WHAT THIS TASK INVOLVES | Starting at the line that contains "2212 pixels high.", reproduce each line exactly up to and including the line that contains "1975)], C4, 11)". Reproduce nothing else.
## start WORKING DATA
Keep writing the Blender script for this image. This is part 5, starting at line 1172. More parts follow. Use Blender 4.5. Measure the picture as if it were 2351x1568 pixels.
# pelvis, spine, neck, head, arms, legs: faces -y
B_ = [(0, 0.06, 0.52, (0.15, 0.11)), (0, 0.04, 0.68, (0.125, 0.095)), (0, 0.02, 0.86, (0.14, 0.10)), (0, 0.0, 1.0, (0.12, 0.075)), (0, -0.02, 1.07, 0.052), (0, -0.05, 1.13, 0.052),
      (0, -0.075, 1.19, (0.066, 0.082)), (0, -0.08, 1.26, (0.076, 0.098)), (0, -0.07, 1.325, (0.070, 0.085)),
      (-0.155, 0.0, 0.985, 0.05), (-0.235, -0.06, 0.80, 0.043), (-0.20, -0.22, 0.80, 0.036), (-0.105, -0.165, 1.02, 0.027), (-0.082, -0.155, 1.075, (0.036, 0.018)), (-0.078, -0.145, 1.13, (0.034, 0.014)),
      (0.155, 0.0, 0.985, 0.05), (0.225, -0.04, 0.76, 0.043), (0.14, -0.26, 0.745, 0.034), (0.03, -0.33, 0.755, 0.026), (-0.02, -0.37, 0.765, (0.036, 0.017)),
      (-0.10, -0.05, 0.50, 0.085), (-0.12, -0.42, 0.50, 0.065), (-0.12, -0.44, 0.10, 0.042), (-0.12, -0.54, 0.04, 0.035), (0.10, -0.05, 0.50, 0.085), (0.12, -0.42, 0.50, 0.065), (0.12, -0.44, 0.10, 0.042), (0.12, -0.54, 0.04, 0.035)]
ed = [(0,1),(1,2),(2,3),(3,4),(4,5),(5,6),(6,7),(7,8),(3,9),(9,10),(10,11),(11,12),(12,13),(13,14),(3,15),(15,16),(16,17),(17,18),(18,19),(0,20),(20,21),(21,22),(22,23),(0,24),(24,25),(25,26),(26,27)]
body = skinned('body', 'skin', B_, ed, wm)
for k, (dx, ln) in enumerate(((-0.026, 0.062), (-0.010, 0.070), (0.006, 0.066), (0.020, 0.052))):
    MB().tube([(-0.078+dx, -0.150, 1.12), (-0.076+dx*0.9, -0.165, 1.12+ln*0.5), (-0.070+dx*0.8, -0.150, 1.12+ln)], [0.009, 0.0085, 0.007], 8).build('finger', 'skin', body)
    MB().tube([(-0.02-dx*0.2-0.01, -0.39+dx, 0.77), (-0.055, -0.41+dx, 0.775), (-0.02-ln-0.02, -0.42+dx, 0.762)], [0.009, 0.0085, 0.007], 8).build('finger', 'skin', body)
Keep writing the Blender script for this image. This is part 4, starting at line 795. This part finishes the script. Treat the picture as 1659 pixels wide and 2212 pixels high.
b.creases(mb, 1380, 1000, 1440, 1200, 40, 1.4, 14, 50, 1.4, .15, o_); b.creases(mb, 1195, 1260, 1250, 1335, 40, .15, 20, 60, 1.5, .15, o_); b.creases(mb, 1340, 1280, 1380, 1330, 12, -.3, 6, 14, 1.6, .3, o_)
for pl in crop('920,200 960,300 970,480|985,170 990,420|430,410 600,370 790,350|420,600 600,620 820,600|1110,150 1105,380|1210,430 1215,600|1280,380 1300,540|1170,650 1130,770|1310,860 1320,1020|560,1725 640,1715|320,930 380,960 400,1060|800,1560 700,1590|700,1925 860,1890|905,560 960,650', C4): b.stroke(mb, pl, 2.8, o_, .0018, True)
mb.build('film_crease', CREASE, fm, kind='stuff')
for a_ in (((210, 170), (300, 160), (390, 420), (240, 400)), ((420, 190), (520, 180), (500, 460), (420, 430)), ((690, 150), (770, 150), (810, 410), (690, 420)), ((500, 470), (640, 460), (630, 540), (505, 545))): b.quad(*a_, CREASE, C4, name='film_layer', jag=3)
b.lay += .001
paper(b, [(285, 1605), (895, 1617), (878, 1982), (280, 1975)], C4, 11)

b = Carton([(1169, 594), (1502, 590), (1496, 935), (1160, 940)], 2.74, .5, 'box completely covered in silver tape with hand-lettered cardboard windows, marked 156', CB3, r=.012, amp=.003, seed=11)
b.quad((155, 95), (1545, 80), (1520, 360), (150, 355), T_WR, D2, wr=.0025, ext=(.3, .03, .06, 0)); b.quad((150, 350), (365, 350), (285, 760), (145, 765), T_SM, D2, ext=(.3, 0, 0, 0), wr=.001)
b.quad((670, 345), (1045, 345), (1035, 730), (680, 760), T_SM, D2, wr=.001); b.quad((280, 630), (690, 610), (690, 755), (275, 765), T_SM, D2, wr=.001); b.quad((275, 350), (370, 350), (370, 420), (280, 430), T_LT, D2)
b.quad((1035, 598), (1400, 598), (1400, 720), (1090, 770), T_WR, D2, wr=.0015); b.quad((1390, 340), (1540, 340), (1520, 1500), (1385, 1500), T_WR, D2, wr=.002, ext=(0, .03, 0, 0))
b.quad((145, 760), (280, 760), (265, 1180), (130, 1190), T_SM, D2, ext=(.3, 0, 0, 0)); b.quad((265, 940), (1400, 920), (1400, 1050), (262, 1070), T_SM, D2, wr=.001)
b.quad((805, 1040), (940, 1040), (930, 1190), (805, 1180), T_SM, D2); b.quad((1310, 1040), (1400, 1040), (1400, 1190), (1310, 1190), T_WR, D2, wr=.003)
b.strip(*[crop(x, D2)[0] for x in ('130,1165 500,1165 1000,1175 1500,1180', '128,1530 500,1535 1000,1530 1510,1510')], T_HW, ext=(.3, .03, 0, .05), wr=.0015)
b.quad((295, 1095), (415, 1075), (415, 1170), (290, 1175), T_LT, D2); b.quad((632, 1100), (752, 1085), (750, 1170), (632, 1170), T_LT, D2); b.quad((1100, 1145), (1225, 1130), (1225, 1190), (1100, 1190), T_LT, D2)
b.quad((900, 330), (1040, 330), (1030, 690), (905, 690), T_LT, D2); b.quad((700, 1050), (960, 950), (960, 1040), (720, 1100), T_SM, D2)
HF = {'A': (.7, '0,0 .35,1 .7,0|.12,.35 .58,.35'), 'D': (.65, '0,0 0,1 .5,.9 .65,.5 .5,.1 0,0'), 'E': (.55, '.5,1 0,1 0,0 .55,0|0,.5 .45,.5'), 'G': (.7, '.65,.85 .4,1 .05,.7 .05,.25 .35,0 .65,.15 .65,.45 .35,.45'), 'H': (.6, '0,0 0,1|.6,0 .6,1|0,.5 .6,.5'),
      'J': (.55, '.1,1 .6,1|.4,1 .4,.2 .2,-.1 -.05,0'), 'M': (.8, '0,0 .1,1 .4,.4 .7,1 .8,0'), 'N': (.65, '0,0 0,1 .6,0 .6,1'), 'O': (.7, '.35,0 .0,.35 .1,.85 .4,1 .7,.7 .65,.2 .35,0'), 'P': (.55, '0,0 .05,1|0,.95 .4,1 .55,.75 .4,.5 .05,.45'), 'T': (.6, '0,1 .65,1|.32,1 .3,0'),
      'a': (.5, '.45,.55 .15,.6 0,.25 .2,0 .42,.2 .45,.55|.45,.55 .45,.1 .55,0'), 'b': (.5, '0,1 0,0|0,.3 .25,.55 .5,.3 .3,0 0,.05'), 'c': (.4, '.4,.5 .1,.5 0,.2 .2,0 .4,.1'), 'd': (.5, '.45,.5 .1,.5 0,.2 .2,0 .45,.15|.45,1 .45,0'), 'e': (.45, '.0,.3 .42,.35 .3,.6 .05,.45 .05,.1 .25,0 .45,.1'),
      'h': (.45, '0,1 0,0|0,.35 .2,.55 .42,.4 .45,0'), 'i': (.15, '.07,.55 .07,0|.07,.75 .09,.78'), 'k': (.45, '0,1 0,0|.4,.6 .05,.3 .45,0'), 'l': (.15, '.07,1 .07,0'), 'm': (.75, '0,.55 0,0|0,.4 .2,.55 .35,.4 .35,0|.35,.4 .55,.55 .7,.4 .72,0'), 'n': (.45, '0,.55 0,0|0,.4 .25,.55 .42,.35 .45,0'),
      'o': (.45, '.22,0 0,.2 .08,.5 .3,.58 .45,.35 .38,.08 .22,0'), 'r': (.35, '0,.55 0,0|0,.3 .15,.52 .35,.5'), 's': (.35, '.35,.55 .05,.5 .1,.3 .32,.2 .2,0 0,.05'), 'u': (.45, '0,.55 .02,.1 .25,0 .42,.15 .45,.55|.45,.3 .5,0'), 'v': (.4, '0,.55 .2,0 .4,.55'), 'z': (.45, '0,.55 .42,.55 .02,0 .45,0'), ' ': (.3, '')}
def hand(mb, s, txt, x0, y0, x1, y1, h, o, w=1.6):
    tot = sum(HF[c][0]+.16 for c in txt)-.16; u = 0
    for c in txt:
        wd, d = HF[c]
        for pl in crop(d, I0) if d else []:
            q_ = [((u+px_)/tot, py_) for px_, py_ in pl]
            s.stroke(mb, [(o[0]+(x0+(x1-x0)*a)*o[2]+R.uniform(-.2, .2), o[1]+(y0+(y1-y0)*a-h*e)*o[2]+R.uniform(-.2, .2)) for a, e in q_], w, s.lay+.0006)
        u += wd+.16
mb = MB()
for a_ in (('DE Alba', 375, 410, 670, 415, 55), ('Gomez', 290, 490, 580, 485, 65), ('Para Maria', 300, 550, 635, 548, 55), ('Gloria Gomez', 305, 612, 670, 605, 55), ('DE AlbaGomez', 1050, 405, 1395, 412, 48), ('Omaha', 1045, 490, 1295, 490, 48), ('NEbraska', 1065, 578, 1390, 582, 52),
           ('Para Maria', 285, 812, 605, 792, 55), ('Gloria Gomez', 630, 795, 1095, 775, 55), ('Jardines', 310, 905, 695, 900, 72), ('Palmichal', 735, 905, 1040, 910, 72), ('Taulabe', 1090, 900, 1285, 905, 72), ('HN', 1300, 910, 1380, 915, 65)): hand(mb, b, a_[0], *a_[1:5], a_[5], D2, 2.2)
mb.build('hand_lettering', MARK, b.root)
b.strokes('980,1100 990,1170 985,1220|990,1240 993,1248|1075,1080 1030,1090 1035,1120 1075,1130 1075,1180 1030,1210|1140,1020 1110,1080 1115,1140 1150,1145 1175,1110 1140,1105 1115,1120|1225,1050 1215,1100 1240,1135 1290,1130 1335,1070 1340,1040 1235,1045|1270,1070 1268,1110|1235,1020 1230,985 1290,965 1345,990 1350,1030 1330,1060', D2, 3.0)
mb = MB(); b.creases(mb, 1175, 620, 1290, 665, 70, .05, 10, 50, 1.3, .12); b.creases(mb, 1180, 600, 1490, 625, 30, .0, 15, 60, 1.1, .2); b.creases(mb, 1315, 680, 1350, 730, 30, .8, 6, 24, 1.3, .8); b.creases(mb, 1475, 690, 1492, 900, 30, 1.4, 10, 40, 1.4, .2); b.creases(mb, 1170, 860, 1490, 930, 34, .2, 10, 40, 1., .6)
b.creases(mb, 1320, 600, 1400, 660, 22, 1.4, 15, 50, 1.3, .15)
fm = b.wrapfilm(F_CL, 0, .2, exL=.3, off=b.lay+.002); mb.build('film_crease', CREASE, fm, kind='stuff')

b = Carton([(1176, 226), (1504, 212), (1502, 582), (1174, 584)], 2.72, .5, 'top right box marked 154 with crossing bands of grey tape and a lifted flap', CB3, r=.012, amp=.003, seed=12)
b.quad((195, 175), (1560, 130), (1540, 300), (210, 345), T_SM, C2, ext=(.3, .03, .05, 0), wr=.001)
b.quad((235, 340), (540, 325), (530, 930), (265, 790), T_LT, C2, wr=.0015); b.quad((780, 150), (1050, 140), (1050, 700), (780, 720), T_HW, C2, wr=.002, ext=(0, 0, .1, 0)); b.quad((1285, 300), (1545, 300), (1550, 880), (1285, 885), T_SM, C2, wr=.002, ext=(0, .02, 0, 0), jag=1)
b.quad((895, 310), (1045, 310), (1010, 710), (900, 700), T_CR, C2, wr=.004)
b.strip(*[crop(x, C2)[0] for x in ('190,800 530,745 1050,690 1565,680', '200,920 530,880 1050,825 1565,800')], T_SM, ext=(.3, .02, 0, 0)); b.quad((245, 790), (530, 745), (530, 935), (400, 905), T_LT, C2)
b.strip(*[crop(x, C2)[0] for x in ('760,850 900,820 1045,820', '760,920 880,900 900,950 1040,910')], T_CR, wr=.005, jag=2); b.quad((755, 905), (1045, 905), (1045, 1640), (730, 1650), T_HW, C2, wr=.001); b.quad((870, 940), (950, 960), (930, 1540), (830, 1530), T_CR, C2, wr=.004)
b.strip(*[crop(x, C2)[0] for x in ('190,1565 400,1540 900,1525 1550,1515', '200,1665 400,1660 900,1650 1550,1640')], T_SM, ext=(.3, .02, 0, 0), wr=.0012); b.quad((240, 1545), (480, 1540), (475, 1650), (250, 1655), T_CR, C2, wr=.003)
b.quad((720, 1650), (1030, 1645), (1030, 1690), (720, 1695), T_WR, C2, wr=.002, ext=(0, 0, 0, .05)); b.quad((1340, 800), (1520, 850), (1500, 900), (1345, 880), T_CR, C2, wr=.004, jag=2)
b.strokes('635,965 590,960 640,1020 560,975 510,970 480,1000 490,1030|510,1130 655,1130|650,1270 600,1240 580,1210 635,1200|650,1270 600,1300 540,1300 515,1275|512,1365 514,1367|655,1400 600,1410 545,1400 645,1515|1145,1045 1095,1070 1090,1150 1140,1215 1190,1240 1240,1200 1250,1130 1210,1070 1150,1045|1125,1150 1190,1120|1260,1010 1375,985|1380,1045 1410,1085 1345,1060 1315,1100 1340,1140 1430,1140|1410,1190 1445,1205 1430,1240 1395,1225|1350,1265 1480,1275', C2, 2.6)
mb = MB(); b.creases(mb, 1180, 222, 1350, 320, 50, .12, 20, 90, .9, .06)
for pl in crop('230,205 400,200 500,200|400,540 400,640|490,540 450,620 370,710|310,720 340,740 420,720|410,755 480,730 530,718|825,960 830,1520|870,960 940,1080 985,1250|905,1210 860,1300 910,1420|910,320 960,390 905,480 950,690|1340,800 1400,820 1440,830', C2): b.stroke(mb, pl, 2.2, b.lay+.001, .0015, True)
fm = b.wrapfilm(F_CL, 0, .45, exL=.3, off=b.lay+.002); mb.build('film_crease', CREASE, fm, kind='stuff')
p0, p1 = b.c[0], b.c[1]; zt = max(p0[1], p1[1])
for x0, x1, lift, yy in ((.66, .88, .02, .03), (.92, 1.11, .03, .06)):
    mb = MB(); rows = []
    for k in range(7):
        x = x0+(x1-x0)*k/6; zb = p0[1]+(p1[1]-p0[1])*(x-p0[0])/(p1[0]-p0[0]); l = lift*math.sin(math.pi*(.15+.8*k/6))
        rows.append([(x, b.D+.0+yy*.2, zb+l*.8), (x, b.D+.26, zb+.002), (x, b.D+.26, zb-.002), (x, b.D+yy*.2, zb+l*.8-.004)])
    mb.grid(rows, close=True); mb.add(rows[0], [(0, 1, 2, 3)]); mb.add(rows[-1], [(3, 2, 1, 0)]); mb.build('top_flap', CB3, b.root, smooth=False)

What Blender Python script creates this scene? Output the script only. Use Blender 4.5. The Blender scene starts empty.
## end WORKING DATA
SOLUTION TO THE EXERCISE |
Keep writing the Blender script for this image. This is part 4, starting at line 795. This part finishes the script. Treat the picture as 1659 pixels wide and 2212 pixels high.
b.creases(mb, 1380, 1000, 1440, 1200, 40, 1.4, 14, 50, 1.4, .15, o_); b.creases(mb, 1195, 1260, 1250, 1335, 40, .15, 20, 60, 1.5, .15, o_); b.creases(mb, 1340, 1280, 1380, 1330, 12, -.3, 6, 14, 1.6, .3, o_)
for pl in crop('920,200 960,300 970,480|985,170 990,420|430,410 600,370 790,350|420,600 600,620 820,600|1110,150 1105,380|1210,430 1215,600|1280,380 1300,540|1170,650 1130,770|1310,860 1320,1020|560,1725 640,1715|320,930 380,960 400,1060|800,1560 700,1590|700,1925 860,1890|905,560 960,650', C4): b.stroke(mb, pl, 2.8, o_, .0018, True)
mb.build('film_crease', CREASE, fm, kind='stuff')
for a_ in (((210, 170), (300, 160), (390, 420), (240, 400)), ((420, 190), (520, 180), (500, 460), (420, 430)), ((690, 150), (770, 150), (810, 410), (690, 420)), ((500, 470), (640, 460), (630, 540), (505, 545))): b.quad(*a_, CREASE, C4, name='film_layer', jag=3)
b.lay += .001
paper(b, [(285, 1605), (895, 1617), (878, 1982), (280, 1975)], C4, 11)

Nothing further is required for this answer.